__What to work on__. Omit all images. Write out the rest of the material exactly.

__Source material__.

= = = =

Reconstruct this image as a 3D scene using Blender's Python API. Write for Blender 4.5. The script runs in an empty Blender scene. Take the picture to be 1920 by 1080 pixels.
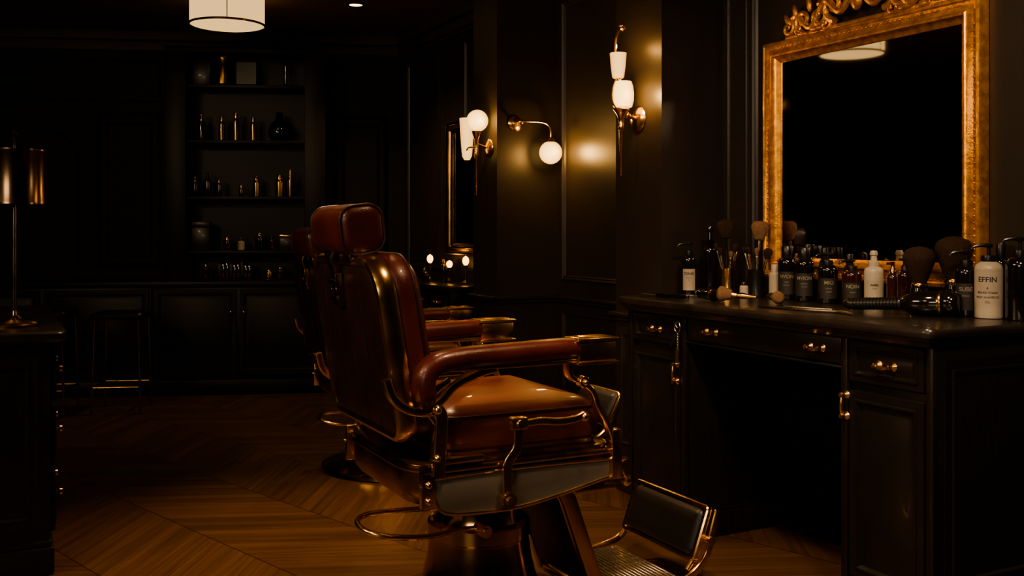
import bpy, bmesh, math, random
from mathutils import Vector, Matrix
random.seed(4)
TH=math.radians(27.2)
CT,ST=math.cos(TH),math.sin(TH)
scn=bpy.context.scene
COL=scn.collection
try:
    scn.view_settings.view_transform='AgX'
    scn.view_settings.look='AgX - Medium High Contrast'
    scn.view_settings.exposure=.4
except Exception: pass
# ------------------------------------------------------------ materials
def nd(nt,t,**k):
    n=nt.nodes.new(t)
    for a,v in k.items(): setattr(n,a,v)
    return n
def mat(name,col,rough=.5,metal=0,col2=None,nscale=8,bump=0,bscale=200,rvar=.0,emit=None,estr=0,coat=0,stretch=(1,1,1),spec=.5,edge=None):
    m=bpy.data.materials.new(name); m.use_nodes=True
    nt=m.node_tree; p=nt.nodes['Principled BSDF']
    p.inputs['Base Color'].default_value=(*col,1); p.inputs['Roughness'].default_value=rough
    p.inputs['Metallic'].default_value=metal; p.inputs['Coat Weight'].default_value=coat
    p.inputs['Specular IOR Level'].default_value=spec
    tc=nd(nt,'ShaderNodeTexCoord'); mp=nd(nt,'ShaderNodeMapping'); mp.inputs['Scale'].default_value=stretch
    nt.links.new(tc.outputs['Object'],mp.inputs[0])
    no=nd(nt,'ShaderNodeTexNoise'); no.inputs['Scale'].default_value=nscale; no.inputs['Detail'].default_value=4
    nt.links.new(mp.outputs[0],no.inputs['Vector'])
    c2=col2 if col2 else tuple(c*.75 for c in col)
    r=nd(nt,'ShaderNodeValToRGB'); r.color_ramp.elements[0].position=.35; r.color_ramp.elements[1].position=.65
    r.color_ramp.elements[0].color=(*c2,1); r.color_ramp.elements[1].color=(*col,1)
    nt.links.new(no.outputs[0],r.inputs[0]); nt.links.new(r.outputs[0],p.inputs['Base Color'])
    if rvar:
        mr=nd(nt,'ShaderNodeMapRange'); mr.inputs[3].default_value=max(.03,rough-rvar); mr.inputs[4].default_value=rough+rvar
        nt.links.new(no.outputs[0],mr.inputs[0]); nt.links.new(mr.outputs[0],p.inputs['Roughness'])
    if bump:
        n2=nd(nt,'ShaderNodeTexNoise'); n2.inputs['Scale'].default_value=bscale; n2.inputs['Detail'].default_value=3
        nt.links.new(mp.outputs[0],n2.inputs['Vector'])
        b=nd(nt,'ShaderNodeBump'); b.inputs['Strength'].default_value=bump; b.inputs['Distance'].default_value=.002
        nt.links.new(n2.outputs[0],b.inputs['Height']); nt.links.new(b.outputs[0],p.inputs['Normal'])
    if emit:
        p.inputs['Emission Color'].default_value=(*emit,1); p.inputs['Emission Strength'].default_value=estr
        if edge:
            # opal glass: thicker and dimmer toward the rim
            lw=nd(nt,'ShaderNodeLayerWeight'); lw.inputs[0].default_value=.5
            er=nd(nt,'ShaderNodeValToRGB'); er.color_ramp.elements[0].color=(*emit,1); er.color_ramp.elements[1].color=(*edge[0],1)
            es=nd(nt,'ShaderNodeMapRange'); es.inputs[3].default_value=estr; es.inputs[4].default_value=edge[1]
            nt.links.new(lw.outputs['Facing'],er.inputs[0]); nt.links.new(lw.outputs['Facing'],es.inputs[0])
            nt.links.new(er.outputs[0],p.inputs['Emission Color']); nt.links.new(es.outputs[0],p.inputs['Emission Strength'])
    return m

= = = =

__Exercise output__.
Reconstruct this image as a 3D scene using Blender's Python API. Write for Blender 4.5. The script runs in an empty Blender scene. Take the picture to be 1920 by 1080 pixels.
import bpy, bmesh, math, random
from mathutils import Vector, Matrix
random.seed(4)
TH=math.radians(27.2)
CT,ST=math.cos(TH),math.sin(TH)
scn=bpy.context.scene
COL=scn.collection
try:
    scn.view_settings.view_transform='AgX'
    scn.view_settings.look='AgX - Medium High Contrast'
    scn.view_settings.exposure=.4
except Exception: pass
# ------------------------------------------------------------ materials
def nd(nt,t,**k):
    n=nt.nodes.new(t)
    for a,v in k.items(): setattr(n,a,v)
    return n
def mat(name,col,rough=.5,metal=0,col2=None,nscale=8,bump=0,bscale=200,rvar=.0,emit=None,estr=0,coat=0,stretch=(1,1,1),spec=.5,edge=None):
    m=bpy.data.materials.new(name); m.use_nodes=True
    nt=m.node_tree; p=nt.nodes['Principled BSDF']
    p.inputs['Base Color'].default_value=(*col,1); p.inputs['Roughness'].default_value=rough
    p.inputs['Metallic'].default_value=metal; p.inputs['Coat Weight'].default_value=coat
    p.inputs['Specular IOR Level'].default_value=spec
    tc=nd(nt,'ShaderNodeTexCoord'); mp=nd(nt,'ShaderNodeMapping'); mp.inputs['Scale'].default_value=stretch
    nt.links.new(tc.outputs['Object'],mp.inputs[0])
    no=nd(nt,'ShaderNodeTexNoise'); no.inputs['Scale'].default_value=nscale; no.inputs['Detail'].default_value=4
    nt.links.new(mp.outputs[0],no.inputs['Vector'])
    c2=col2 if col2 else tuple(c*.75 for c in col)
    r=nd(nt,'ShaderNodeValToRGB'); r.color_ramp.elements[0].position=.35; r.color_ramp.elements[1].position=.65
    r.color_ramp.elements[0].color=(*c2,1); r.color_ramp.elements[1].color=(*col,1)
    nt.links.new(no.outputs[0],r.inputs[0]); nt.links.new(r.outputs[0],p.inputs['Base Color'])
    if rvar:
        mr=nd(nt,'ShaderNodeMapRange'); mr.inputs[3].default_value=max(.03,rough-rvar); mr.inputs[4].default_value=rough+rvar
        nt.links.new(no.outputs[0],mr.inputs[0]); nt.links.new(mr.outputs[0],p.inputs['Roughness'])
    if bump:
        n2=nd(nt,'ShaderNodeTexNoise'); n2.inputs['Scale'].default_value=bscale; n2.inputs['Detail'].default_value=3
        nt.links.new(mp.outputs[0],n2.inputs['Vector'])
        b=nd(nt,'ShaderNodeBump'); b.inputs['Strength'].default_value=bump; b.inputs['Distance'].default_value=.002
        nt.links.new(n2.outputs[0],b.inputs['Height']); nt.links.new(b.outputs[0],p.inputs['Normal'])
    if emit:
        p.inputs['Emission Color'].default_value=(*emit,1); p.inputs['Emission Strength'].default_value=estr
        if edge:
            # opal glass: thicker and dimmer toward the rim
            lw=nd(nt,'ShaderNodeLayerWeight'); lw.inputs[0].default_value=.5
            er=nd(nt,'ShaderNodeValToRGB'); er.color_ramp.elements[0].color=(*emit,1); er.color_ramp.elements[1].color=(*edge[0],1)
            es=nd(nt,'ShaderNodeMapRange'); es.inputs[3].default_value=estr; es.inputs[4].default_value=edge[1]
            nt.links.new(lw.outputs['Facing'],er.inputs[0]); nt.links.new(lw.outputs['Facing'],es.inputs[0])
            nt.links.new(er.outputs[0],p.inputs['Emission Color']); nt.links.new(es.outputs[0],p.inputs['Emission Strength'])
    return m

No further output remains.